Resource Diplomacy in the Global South and the Making of a Global Economic Player: Korea’s Natural Resource Policy in Frontier Markets (SKGS)

Duration: 
June, 2015 to May, 2016
Funding: 
Academy of Korean Studies

This project explores Korea’s influence on and engagement with Southeast Asia SEA) and Sub-Saharan Africa (SSA) as case studies of Korea’s presence in the Global South. In addition it examines how Korea’s presence and policies are perceived locally, and how in turn Seoul’s effort has been critically re-assessed and its strategy adjusted accordingly. By so doing, the project looks at both sides of the relationship between Korea and non-traditional regions. 

Korea has traditionally been preoccupied with its immediate neighborhood, namely North Korea and North-East Asia. At the same time understanding its engagement in non-traditional regions can shed light on how Seoul’s understanding of its role in the world has changed over time, and on the extent to which the link between domestic considerations and external factors has reshaped its global and regional strategies.
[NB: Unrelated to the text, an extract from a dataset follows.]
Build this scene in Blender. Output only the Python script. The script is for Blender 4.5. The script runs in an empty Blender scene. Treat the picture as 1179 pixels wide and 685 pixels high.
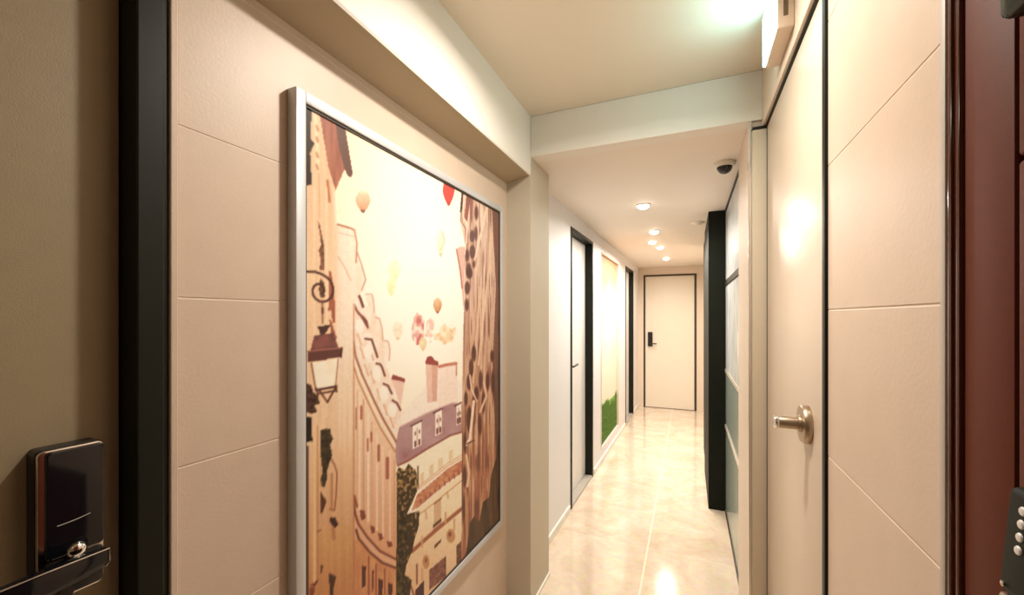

Has Korea actually already become a global economic player and if so, how have Seoul’s regional strategies contributed to such ends? 

The project seeks to answer the following questions: 

-  What are the key drivers of Korea’s engagement in Southeast Asia and Sub-Saharan Africa?

- How has Korea advanced its goals in the two target regions (who are the key players? In what sequence have goals been pursued?)

- How has Korea’s engagement been received locally?

- Has involvement in SEA and SSA been re-examined in Korea’s policy circles and with what implications? How have Korea’s policies and strategies evolved over time? 

Empirically the project focuses on two regions where Korea has stepped up engagement and presence in recent years: Africa (Rwanda, Ethiopia, Angola, Madagascar) and South-East Asia (Laos, Thailand, Indonesia, Cambodia).